Moreover, in terms of electoral politics, welfare state ambitions are clearly electoral losers in the U.S. and there is every reason to believe that they will become ever more definitively losing strategies in the years to come. The intelligent and witty book, "The Right Nation: Conservative Power in America," makes a compelling case that demographic trends -including rapid growth in the exurbs and the continuing loss of support for the Left among the young – will ensure Republican victories for years to come.

On the other hand, "Right Nation" also points out that these growing "Republican" constituencies often tend to be socially liberal but anti-government: Which is another way of saying that the proto-FLOW demographic is steadily growing.
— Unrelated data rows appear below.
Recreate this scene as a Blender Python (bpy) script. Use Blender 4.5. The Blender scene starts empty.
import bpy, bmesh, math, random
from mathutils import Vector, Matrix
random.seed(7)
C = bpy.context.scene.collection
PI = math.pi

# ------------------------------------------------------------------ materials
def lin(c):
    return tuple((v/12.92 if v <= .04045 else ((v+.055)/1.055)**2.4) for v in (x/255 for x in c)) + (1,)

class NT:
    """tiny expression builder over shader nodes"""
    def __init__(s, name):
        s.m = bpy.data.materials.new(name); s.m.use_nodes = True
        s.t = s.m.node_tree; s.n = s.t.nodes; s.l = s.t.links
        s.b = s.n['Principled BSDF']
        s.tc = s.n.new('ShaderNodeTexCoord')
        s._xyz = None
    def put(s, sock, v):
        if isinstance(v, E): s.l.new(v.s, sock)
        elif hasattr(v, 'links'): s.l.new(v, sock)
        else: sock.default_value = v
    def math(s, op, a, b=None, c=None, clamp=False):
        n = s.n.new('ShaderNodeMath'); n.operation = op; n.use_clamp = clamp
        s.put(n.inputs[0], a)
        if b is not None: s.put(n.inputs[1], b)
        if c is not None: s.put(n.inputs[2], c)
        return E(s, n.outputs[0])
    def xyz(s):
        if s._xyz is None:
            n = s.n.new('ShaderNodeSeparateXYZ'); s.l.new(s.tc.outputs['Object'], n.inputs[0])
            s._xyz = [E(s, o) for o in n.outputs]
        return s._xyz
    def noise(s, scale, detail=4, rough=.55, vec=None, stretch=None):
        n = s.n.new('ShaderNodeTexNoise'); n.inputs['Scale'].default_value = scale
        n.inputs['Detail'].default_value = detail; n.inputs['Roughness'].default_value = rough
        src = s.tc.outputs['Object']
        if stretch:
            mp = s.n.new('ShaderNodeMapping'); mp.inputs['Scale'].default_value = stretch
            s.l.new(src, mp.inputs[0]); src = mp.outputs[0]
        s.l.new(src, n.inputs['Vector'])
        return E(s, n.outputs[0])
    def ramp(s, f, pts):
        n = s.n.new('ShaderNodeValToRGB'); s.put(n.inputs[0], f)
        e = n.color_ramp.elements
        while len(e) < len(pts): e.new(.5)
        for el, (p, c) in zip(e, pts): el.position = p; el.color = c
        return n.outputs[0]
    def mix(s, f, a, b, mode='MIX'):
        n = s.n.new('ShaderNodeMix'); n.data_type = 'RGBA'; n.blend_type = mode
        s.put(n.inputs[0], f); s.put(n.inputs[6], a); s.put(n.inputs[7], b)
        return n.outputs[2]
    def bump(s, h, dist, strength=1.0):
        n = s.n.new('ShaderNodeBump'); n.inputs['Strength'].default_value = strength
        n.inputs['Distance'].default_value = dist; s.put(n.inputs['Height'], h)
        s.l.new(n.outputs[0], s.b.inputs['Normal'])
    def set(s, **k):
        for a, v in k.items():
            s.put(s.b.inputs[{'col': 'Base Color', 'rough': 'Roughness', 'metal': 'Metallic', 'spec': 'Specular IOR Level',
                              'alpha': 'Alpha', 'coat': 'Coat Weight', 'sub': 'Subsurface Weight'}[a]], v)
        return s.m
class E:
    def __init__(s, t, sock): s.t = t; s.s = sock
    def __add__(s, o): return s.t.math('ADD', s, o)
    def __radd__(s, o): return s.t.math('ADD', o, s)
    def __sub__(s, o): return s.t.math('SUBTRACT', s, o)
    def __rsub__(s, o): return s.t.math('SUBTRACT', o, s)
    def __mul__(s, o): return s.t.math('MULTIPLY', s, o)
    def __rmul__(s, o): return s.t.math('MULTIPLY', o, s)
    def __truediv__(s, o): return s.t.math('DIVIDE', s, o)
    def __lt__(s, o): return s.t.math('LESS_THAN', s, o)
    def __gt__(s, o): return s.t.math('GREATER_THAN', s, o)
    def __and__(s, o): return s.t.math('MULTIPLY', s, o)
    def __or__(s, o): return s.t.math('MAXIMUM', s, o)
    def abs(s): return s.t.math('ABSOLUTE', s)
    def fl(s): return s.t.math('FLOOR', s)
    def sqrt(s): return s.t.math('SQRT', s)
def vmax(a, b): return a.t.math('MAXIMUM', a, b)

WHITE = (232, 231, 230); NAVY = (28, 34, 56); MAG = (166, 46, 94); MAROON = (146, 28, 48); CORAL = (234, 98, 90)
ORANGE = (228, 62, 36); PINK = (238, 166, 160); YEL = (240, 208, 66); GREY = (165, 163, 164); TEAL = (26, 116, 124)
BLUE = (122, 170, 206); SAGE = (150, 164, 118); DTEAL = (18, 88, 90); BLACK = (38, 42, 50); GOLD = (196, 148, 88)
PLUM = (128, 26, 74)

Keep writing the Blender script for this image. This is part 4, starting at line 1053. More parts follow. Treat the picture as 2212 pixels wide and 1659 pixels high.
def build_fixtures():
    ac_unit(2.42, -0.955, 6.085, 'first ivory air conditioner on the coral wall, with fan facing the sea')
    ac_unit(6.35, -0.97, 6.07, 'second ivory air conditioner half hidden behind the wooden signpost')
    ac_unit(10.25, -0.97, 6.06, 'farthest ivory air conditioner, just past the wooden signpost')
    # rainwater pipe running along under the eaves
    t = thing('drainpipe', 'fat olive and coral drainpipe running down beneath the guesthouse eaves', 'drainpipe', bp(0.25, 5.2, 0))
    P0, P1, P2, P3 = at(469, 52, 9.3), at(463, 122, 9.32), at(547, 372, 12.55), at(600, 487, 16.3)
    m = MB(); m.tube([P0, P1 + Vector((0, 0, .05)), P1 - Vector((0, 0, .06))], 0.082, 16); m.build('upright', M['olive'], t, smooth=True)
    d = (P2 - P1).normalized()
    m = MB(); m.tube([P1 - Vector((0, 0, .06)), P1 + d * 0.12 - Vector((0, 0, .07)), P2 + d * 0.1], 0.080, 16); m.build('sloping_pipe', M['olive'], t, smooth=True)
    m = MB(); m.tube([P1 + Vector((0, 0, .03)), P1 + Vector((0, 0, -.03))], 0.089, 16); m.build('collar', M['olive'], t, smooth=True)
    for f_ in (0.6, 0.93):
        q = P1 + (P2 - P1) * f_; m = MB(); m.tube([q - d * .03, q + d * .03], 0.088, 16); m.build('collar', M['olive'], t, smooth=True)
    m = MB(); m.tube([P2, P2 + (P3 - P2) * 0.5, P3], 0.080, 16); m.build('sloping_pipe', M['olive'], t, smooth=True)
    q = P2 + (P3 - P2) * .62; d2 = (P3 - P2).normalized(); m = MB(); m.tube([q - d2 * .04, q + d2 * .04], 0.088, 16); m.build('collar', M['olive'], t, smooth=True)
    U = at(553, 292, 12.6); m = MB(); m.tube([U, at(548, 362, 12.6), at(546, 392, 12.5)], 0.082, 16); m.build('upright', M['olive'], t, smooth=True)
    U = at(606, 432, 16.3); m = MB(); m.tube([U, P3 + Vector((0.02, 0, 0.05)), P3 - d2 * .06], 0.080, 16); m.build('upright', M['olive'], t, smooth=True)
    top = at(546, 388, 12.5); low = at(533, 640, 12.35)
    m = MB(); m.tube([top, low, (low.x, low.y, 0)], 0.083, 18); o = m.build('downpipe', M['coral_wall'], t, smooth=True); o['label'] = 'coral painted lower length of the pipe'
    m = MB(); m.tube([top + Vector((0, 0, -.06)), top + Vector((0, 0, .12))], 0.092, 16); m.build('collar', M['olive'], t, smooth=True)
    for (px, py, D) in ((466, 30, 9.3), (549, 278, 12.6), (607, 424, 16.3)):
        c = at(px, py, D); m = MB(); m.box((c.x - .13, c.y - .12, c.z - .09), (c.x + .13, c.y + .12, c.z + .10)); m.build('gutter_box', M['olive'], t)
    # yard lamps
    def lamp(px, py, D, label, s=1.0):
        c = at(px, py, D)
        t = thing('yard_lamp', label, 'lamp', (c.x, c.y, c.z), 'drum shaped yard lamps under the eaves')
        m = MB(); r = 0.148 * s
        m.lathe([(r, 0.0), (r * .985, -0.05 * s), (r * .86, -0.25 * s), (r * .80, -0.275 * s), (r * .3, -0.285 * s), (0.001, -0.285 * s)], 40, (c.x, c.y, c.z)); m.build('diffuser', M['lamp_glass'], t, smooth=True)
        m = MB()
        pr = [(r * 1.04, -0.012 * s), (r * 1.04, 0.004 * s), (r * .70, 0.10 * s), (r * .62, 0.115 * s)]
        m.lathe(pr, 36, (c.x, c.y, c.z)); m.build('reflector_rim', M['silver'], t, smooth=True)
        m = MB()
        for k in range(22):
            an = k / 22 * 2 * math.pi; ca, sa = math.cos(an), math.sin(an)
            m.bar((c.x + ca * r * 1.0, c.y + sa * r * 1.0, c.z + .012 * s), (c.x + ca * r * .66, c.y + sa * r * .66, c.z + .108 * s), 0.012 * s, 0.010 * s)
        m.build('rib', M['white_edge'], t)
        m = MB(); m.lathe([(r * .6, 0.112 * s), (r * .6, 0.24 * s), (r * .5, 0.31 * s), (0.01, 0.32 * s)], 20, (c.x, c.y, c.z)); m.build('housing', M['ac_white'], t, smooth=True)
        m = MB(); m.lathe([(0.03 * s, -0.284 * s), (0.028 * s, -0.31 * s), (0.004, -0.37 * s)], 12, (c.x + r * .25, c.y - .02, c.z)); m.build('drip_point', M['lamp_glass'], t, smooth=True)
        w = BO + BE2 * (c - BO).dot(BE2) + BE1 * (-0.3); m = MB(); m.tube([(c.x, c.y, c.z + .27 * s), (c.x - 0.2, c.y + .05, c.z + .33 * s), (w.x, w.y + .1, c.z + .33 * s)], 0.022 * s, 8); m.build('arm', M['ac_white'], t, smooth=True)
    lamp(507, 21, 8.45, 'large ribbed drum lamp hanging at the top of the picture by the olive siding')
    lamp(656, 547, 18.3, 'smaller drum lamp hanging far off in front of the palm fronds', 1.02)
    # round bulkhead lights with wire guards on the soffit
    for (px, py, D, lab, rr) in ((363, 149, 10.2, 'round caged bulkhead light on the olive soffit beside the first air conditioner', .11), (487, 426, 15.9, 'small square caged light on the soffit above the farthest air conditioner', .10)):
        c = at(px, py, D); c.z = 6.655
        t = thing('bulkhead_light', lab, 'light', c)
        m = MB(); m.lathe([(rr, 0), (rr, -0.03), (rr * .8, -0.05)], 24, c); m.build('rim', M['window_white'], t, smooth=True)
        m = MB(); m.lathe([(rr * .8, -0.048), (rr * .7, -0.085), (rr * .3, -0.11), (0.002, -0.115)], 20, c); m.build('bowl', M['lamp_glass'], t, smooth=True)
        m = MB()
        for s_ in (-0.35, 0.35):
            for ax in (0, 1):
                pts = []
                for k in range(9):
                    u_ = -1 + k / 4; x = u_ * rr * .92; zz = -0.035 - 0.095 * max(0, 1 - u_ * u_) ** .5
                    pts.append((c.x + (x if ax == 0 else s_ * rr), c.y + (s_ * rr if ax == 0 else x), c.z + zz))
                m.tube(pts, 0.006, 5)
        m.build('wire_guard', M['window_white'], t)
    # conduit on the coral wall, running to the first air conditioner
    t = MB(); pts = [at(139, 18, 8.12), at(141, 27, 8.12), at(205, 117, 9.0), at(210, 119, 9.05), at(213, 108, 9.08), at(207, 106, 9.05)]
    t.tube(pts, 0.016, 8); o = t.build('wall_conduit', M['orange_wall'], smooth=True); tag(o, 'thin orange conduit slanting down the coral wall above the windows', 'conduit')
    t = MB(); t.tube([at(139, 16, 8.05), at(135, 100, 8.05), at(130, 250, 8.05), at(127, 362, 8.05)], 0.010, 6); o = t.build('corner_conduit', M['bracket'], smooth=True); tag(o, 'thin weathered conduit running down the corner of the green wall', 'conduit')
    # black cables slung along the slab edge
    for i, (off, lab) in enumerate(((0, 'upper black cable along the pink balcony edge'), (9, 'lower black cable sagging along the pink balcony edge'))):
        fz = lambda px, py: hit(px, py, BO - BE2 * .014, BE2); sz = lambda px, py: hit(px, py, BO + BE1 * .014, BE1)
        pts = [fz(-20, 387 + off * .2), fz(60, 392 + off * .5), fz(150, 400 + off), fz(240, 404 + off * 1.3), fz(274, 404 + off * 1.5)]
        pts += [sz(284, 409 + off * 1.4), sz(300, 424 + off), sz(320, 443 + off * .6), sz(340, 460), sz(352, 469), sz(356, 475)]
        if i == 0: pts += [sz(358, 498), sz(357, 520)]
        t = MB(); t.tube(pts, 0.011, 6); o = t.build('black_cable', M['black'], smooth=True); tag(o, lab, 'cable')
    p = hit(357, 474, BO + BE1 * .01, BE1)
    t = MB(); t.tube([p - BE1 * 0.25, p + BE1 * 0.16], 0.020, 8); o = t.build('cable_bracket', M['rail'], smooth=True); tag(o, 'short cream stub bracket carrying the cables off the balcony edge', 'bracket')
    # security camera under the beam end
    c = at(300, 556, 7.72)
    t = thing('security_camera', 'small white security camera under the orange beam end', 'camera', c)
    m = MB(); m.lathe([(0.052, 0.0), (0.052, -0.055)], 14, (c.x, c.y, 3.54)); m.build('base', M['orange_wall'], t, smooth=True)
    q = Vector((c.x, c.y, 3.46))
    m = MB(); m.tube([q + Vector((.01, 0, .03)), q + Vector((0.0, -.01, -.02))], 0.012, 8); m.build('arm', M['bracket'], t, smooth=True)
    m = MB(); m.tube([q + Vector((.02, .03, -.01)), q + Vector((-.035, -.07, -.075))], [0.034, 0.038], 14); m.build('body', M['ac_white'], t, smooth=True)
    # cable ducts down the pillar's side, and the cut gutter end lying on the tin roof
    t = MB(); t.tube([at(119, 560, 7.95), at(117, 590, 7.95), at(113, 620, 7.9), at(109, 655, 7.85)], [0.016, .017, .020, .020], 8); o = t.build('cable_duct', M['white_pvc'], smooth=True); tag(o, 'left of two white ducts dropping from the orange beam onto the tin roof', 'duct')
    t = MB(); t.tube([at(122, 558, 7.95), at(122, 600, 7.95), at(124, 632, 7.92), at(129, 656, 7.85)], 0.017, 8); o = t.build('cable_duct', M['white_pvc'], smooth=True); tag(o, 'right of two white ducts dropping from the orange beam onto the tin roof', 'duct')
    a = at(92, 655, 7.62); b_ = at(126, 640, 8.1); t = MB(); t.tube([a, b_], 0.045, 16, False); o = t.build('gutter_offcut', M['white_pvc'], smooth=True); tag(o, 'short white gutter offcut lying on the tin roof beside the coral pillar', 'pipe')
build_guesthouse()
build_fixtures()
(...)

My hope for the FLOW movement is that it creates a conscious choice for idealistic humanists among the American Left:

1. Continue to support welfare-state growth which is no longer credible or inspiring, and which ensures ongoing, increasingly humiliating and devastating electoral defeats for Democrats, while resulting in personal disillusionment, bitterness, and despair.

OR

2. Support FLOW, a realistic vision based on a growing demographic that can lead towards global peace, prosperity, happiness, and sustainability while also either making the Democrats viable again and/or getting the Republicans to tone down the propensity for social conservatism, big government, and foreign aggression that increasingly characterizes them.

To me, this choice seems like a no-brainer and it is just a matter of time before more and more open-minded people on what used to be the American Left buy into FLOW.